• [Exercise requirements] Beneath this instruction is a block of data; output from it exactly the lines that run from the one containing "Write part 2" through the one containing "return struct(name, b, m, label, bevel=0.0015)", inclusive.

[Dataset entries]

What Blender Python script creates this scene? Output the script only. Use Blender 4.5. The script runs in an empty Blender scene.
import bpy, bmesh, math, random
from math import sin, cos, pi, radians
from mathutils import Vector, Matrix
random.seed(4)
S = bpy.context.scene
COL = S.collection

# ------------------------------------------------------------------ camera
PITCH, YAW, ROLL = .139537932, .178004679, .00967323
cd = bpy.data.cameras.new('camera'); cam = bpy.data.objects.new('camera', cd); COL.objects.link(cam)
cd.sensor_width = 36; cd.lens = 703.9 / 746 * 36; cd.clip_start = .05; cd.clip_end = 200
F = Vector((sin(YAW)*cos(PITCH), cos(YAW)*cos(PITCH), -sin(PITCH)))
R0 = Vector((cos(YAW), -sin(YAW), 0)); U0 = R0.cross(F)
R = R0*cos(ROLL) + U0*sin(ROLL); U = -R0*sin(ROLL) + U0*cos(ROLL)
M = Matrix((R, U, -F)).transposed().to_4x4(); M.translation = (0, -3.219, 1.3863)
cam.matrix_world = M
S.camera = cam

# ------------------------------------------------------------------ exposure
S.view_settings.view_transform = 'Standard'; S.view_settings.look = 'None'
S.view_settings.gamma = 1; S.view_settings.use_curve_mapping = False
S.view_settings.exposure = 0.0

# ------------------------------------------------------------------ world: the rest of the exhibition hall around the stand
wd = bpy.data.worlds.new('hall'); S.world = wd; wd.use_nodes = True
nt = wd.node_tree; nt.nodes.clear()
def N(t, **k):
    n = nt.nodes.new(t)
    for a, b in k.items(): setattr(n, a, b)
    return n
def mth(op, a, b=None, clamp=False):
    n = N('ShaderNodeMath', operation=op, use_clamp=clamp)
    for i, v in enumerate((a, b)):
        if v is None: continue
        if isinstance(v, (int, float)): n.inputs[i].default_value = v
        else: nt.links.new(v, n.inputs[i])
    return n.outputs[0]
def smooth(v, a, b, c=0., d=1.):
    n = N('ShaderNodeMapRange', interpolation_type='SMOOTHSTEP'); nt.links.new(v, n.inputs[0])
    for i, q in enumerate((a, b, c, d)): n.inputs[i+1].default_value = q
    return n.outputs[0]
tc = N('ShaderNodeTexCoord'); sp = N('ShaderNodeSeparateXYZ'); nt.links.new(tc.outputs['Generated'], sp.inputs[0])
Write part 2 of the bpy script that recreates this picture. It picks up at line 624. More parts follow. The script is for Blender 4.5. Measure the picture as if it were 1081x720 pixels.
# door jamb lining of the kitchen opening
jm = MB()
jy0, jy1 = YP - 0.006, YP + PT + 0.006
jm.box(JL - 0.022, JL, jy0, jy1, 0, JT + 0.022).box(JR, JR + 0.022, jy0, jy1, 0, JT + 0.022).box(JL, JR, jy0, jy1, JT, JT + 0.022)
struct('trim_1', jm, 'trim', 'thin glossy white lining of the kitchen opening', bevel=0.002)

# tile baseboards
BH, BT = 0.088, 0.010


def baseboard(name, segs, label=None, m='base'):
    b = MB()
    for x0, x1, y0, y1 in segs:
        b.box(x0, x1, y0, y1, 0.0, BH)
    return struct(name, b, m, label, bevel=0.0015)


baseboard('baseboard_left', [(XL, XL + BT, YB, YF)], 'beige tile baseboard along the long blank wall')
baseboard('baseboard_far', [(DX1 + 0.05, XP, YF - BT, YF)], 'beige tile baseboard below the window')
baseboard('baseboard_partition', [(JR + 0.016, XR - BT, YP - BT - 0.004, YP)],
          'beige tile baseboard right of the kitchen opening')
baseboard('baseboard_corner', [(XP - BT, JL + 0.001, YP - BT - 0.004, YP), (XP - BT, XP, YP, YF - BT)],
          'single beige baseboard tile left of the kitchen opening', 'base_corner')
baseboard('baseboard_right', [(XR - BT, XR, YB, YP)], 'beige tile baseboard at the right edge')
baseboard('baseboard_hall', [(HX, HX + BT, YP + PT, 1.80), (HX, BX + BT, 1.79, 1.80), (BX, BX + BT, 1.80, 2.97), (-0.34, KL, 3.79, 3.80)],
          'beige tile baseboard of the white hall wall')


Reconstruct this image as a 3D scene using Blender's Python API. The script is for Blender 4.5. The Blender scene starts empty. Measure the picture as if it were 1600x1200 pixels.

• [Exercise output]
Write part 2 of the bpy script that recreates this picture. It picks up at line 624. More parts follow. The script is for Blender 4.5. Measure the picture as if it were 1081x720 pixels.
# door jamb lining of the kitchen opening
jm = MB()
jy0, jy1 = YP - 0.006, YP + PT + 0.006
jm.box(JL - 0.022, JL, jy0, jy1, 0, JT + 0.022).box(JR, JR + 0.022, jy0, jy1, 0, JT + 0.022).box(JL, JR, jy0, jy1, JT, JT + 0.022)
struct('trim_1', jm, 'trim', 'thin glossy white lining of the kitchen opening', bevel=0.002)

# tile baseboards
BH, BT = 0.088, 0.010


def baseboard(name, segs, label=None, m='base'):
    b = MB()
    for x0, x1, y0, y1 in segs:
        b.box(x0, x1, y0, y1, 0.0, BH)
    return struct(name, b, m, label, bevel=0.0015)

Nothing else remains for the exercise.